Agricola Farmers of the Moor expansion – solo review

Agricola and Farmers of the Moors boxes

I’ve owned Agricola for a long while, but got the Farmers of the Moor expansion relatively recently. However, as the expansion was for the revised version of the game but I had the original I never properly played it. I recently bought the revised edition of Agricola as I found it available dirt cheap. And so, last weekend, I finally took the opportunity to try out the solo mode. This review assumed you know how to play the original game.

Soloing Agricola, like most (all?) Uwe games is just a case of trying to get the most points. Apparently 70 is a good score (which I didn’t get even close to!). So aside from a few different action spaces the game isn’t all that different in general.

Farmers of the Moor add special action cards that can be used on your turn instead of using a worker – these allow you to do actions that aren’t on the main boards (such as chopping down woodland) as they are new actions to the expansion. I like this as it means you don’t just have more action spaces to use your limited supply of workers on. However, it’s also a bit weird as it takes you out of the usual flow of actions.

What cards you can use depends on what is face up, and a card can be used by two different players each round. However, in solo mode you have only once card available which you can use at any point. The cards tend to have multiple actions on them but once you do one you discard the card and can’t use it again that turn.

Another major change is that as well as feeding your workers every round you also have to heat your house at one fuel per room (fuel being gathered through the special action cards, and through improvement cards). You start the game with woodland and moor tiles on your board which you can remove for wood/fuel with the special action cards – but if you keep them they count the space as used, thus reducing negatives.

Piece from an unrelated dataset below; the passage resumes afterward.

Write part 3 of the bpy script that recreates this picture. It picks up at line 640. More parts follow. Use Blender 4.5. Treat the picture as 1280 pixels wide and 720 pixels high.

Cards-wise, Farmers of the Moors adds in extra major improvements that you uncover when you take some of the original major improvements. It also has a separate deck of minor improvements that you can add in to the original ones or use as the only deck. I did the latter during the run through to save me shuffling the two decks together.

While the expansion adds interesting aspects without adding too many extra rules, I think at least as solo I prefer the game without. It’s already hard enough to work out how to manage your workers and do everything you want to do and it just distracted me from the main aim of the game. Because I only used minor improvement cards from the expansion this pulled me towards a strategy that fully used the expansion. That said, I do like the extra progression of major improvement cards.

I’d definitely like to try using the expansion in a multiplayer game as I’m interested to see how the special action card selection will work in the game.